Middle East

EU to give Tunisia €1bn to fight trafficking and prop up ailing economy

The president of the European Commission, Ursula von der Leyen, is to return to Tunisia on Sunday with the prime ministers of Italy and the Netherlands to sign off the details of a €1bn deal aimed at combating people smuggling and supporting the country’s collapsing economy.

Sources have confirmed they are expecting to sign off on a memorandum of understanding only days after a group of politicians in the European parliament warned that Tunisia should not be handed a deal on a “silver plate” amid fears of a “breakdown” of democracy in the country.

Von der Leyen’s trip comes one month after the trio first went to Tunisia to unveil a package involving €900m (£770m) of macrofinancial assistance with a further €150m to support a reform agenda set by the International Monetary Fund.

As part of the €1bn package, a further €105m will be funnelled into a new partnership with Tunisia to combat people-smuggling, human trafficking and the continuing tragedies at sea.

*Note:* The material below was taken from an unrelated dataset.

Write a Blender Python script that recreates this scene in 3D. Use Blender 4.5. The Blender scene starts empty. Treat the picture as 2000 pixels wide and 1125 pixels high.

The EU has been eager to stress the wider economic parts of the package in an attempt to break an impasse in negotiations following the declaration by the Tunisian president, Kais Saied, that his country would not be the EU’s “border guard”.

It is also keen to ink the deal to demonstrate to member states where migration is a hot political issue that it is taking action to reduce the numbers crossing its borders.

Last week, the Dutch government collapsed in a disagreement over migration, with the prime minister, Mark Rutte, declaring he would be quitting politics after the election.

Earlier this week, MEPs lined up to criticise the pact with Tunisia.

The French MEP Mounir Satouri said it was not right that Tunisia should be given “€1bn on a silver plate”. “That cannot happen,” he said, outlining the European parliament’s role as co-legislator in the EU.

“The European Union cannot be part of, complicit in, the breakdown of Tunisian democracy by President Saied. We need all European institutions united in our call and that the money released needs to be conditioned on full respect of human rights, democracy and of course rule of law,” said Matjaž Nemec, an MEP for the Progressive Alliance of Socialists and Democrats.

The EU package includes a comprehensive air transport agreement that could help tourism and a €150m “Medusa” digital cable link to Europe that it said could support research and education.

Concerns among human rights bodies that Saied is not upholding democratic principles have been echoed in some European capitals that are uncomfortable about sending economic migrants back to the country.

Under a compromise deal worked out last month, new legislation on asylum-seeking processes will allow individual countries to decide if Tunisia is a safe country.